----- AVAILABLE DATA

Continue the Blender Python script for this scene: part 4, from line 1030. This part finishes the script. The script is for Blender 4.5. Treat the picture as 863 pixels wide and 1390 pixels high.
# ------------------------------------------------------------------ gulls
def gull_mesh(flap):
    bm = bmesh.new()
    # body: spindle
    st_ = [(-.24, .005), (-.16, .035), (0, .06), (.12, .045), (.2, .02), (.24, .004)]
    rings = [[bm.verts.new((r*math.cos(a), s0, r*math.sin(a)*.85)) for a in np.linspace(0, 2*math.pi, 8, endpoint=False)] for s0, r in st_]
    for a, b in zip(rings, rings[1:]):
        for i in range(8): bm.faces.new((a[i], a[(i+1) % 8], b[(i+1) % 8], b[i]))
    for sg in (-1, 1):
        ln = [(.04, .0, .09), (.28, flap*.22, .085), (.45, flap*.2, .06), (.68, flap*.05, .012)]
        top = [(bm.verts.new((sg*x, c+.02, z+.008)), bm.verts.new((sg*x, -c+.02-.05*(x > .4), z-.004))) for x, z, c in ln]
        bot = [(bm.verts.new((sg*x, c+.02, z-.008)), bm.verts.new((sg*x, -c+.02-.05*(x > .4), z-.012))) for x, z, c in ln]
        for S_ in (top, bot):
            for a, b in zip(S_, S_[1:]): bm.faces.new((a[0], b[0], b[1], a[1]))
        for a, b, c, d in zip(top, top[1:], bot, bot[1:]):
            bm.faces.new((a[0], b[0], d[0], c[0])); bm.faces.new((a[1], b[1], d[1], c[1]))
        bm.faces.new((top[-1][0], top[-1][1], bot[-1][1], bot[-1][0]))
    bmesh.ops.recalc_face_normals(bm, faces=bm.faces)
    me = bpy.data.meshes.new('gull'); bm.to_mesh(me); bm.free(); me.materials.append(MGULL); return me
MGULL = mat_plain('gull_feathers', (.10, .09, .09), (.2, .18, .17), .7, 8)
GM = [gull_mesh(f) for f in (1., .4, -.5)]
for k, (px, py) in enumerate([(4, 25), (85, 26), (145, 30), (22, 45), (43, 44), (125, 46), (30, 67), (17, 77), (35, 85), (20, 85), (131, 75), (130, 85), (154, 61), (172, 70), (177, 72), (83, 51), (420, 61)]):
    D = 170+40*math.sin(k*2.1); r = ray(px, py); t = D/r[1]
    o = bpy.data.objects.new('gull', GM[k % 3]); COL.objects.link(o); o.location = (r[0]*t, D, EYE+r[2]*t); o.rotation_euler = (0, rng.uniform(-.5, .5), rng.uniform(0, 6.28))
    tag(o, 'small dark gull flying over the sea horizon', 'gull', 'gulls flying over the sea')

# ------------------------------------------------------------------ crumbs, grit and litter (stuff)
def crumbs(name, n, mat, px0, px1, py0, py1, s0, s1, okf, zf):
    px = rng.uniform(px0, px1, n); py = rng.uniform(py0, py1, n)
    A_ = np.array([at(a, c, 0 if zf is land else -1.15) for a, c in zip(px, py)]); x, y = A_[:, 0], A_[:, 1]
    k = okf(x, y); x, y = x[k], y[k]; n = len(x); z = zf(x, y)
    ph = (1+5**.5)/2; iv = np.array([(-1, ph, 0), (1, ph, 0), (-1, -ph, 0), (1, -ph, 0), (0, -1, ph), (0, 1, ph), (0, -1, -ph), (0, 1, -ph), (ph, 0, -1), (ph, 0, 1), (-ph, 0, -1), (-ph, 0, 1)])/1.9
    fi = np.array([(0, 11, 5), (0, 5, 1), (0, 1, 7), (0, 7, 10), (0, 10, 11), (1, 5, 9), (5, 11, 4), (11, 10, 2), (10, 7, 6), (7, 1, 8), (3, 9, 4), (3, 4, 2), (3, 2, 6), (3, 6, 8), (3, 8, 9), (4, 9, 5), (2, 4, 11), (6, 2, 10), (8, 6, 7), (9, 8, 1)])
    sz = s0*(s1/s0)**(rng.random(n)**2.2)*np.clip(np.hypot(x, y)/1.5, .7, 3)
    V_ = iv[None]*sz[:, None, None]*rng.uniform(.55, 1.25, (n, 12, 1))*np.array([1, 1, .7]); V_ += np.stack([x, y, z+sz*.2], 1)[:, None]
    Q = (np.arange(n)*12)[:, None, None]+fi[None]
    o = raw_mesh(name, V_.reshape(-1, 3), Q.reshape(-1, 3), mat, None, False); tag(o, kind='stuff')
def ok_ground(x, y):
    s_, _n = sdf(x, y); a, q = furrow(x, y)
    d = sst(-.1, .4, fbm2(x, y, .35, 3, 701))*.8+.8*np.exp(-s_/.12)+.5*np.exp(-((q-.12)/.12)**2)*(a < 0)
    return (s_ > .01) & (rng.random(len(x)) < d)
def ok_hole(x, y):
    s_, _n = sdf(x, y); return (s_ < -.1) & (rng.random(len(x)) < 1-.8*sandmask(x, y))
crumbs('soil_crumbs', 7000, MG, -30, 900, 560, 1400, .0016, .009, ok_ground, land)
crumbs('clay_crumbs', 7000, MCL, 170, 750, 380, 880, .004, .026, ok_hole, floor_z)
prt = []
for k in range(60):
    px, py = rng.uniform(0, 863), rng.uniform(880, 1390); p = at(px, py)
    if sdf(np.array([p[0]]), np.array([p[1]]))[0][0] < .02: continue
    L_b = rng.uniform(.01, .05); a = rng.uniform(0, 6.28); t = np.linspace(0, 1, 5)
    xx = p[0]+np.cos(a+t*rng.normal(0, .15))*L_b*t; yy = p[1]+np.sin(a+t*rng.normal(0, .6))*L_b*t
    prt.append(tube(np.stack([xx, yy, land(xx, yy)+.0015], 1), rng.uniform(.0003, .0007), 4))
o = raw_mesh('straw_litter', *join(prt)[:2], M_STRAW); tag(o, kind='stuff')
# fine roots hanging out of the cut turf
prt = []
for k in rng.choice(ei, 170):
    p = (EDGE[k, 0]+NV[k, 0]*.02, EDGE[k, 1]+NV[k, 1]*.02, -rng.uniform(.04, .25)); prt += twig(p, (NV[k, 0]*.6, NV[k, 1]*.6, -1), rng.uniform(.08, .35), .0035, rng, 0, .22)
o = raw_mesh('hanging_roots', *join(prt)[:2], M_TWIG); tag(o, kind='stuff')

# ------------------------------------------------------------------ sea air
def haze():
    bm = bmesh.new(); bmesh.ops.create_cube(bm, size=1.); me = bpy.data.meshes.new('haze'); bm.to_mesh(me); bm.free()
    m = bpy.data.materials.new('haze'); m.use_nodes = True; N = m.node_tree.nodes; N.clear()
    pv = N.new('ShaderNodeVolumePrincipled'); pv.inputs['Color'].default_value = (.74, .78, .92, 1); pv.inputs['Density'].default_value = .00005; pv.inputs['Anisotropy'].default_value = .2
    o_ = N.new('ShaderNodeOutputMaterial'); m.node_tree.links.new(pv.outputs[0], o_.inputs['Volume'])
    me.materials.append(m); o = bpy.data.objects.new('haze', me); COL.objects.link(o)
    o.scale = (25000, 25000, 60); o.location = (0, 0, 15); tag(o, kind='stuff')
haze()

----------

*WHAT TO WORK ON*
The listing above must be transcribed exactly, line by line.

*EXERCISE RESPONSE*
Continue the Blender Python script for this scene: part 4, from line 1030. This part finishes the script. The script is for Blender 4.5. Treat the picture as 863 pixels wide and 1390 pixels high.
# ------------------------------------------------------------------ gulls
def gull_mesh(flap):
    bm = bmesh.new()
    # body: spindle
    st_ = [(-.24, .005), (-.16, .035), (0, .06), (.12, .045), (.2, .02), (.24, .004)]
    rings = [[bm.verts.new((r*math.cos(a), s0, r*math.sin(a)*.85)) for a in np.linspace(0, 2*math.pi, 8, endpoint=False)] for s0, r in st_]
    for a, b in zip(rings, rings[1:]):
        for i in range(8): bm.faces.new((a[i], a[(i+1) % 8], b[(i+1) % 8], b[i]))
    for sg in (-1, 1):
        ln = [(.04, .0, .09), (.28, flap*.22, .085), (.45, flap*.2, .06), (.68, flap*.05, .012)]
        top = [(bm.verts.new((sg*x, c+.02, z+.008)), bm.verts.new((sg*x, -c+.02-.05*(x > .4), z-.004))) for x, z, c in ln]
        bot = [(bm.verts.new((sg*x, c+.02, z-.008)), bm.verts.new((sg*x, -c+.02-.05*(x > .4), z-.012))) for x, z, c in ln]
        for S_ in (top, bot):
            for a, b in zip(S_, S_[1:]): bm.faces.new((a[0], b[0], b[1], a[1]))
        for a, b, c, d in zip(top, top[1:], bot, bot[1:]):
            bm.faces.new((a[0], b[0], d[0], c[0])); bm.faces.new((a[1], b[1], d[1], c[1]))
        bm.faces.new((top[-1][0], top[-1][1], bot[-1][1], bot[-1][0]))
    bmesh.ops.recalc_face_normals(bm, faces=bm.faces)
    me = bpy.data.meshes.new('gull'); bm.to_mesh(me); bm.free(); me.materials.append(MGULL); return me
MGULL = mat_plain('gull_feathers', (.10, .09, .09), (.2, .18, .17), .7, 8)
GM = [gull_mesh(f) for f in (1., .4, -.5)]
for k, (px, py) in enumerate([(4, 25), (85, 26), (145, 30), (22, 45), (43, 44), (125, 46), (30, 67), (17, 77), (35, 85), (20, 85), (131, 75), (130, 85), (154, 61), (172, 70), (177, 72), (83, 51), (420, 61)]):
    D = 170+40*math.sin(k*2.1); r = ray(px, py); t = D/r[1]
    o = bpy.data.objects.new('gull', GM[k % 3]); COL.objects.link(o); o.location = (r[0]*t, D, EYE+r[2]*t); o.rotation_euler = (0, rng.uniform(-.5, .5), rng.uniform(0, 6.28))
    tag(o, 'small dark gull flying over the sea horizon', 'gull', 'gulls flying over the sea')

# ------------------------------------------------------------------ crumbs, grit and litter (stuff)
def crumbs(name, n, mat, px0, px1, py0, py1, s0, s1, okf, zf):
    px = rng.uniform(px0, px1, n); py = rng.uniform(py0, py1, n)
    A_ = np.array([at(a, c, 0 if zf is land else -1.15) for a, c in zip(px, py)]); x, y = A_[:, 0], A_[:, 1]
    k = okf(x, y); x, y = x[k], y[k]; n = len(x); z = zf(x, y)
    ph = (1+5**.5)/2; iv = np.array([(-1, ph, 0), (1, ph, 0), (-1, -ph, 0), (1, -ph, 0), (0, -1, ph), (0, 1, ph), (0, -1, -ph), (0, 1, -ph), (ph, 0, -1), (ph, 0, 1), (-ph, 0, -1), (-ph, 0, 1)])/1.9
    fi = np.array([(0, 11, 5), (0, 5, 1), (0, 1, 7), (0, 7, 10), (0, 10, 11), (1, 5, 9), (5, 11, 4), (11, 10, 2), (10, 7, 6), (7, 1, 8), (3, 9, 4), (3, 4, 2), (3, 2, 6), (3, 6, 8), (3, 8, 9), (4, 9, 5), (2, 4, 11), (6, 2, 10), (8, 6, 7), (9, 8, 1)])
    sz = s0*(s1/s0)**(rng.random(n)**2.2)*np.clip(np.hypot(x, y)/1.5, .7, 3)
    V_ = iv[None]*sz[:, None, None]*rng.uniform(.55, 1.25, (n, 12, 1))*np.array([1, 1, .7]); V_ += np.stack([x, y, z+sz*.2], 1)[:, None]
    Q = (np.arange(n)*12)[:, None, None]+fi[None]
    o = raw_mesh(name, V_.reshape(-1, 3), Q.reshape(-1, 3), mat, None, False); tag(o, kind='stuff')
def ok_ground(x, y):
    s_, _n = sdf(x, y); a, q = furrow(x, y)
    d = sst(-.1, .4, fbm2(x, y, .35, 3, 701))*.8+.8*np.exp(-s_/.12)+.5*np.exp(-((q-.12)/.12)**2)*(a < 0)
    return (s_ > .01) & (rng.random(len(x)) < d)
def ok_hole(x, y):
    s_, _n = sdf(x, y); return (s_ < -.1) & (rng.random(len(x)) < 1-.8*sandmask(x, y))
crumbs('soil_crumbs', 7000, MG, -30, 900, 560, 1400, .0016, .009, ok_ground, land)
crumbs('clay_crumbs', 7000, MCL, 170, 750, 380, 880, .004, .026, ok_hole, floor_z)
prt = []
for k in range(60):
    px, py = rng.uniform(0, 863), rng.uniform(880, 1390); p = at(px, py)
    if sdf(np.array([p[0]]), np.array([p[1]]))[0][0] < .02: continue
    L_b = rng.uniform(.01, .05); a = rng.uniform(0, 6.28); t = np.linspace(0, 1, 5)
    xx = p[0]+np.cos(a+t*rng.normal(0, .15))*L_b*t; yy = p[1]+np.sin(a+t*rng.normal(0, .6))*L_b*t
    prt.append(tube(np.stack([xx, yy, land(xx, yy)+.0015], 1), rng.uniform(.0003, .0007), 4))
o = raw_mesh('straw_litter', *join(prt)[:2], M_STRAW); tag(o, kind='stuff')
# fine roots hanging out of the cut turf
prt = []
for k in rng.choice(ei, 170):
    p = (EDGE[k, 0]+NV[k, 0]*.02, EDGE[k, 1]+NV[k, 1]*.02, -rng.uniform(.04, .25)); prt += twig(p, (NV[k, 0]*.6, NV[k, 1]*.6, -1), rng.uniform(.08, .35), .0035, rng, 0, .22)
o = raw_mesh('hanging_roots', *join(prt)[:2], M_TWIG); tag(o, kind='stuff')

# ------------------------------------------------------------------ sea air
def haze():
    bm = bmesh.new(); bmesh.ops.create_cube(bm, size=1.); me = bpy.data.meshes.new('haze'); bm.to_mesh(me); bm.free()
    m = bpy.data.materials.new('haze'); m.use_nodes = True; N = m.node_tree.nodes; N.clear()
    pv = N.new('ShaderNodeVolumePrincipled'); pv.inputs['Color'].default_value = (.74, .78, .92, 1); pv.inputs['Density'].default_value = .00005; pv.inputs['Anisotropy'].default_value = .2
    o_ = N.new('ShaderNodeOutputMaterial'); m.node_tree.links.new(pv.outputs[0], o_.inputs['Volume'])
    me.materials.append(m); o = bpy.data.objects.new('haze', me); COL.objects.link(o)
    o.scale = (25000, 25000, 60); o.location = (0, 0, 15); tag(o, kind='stuff')
haze()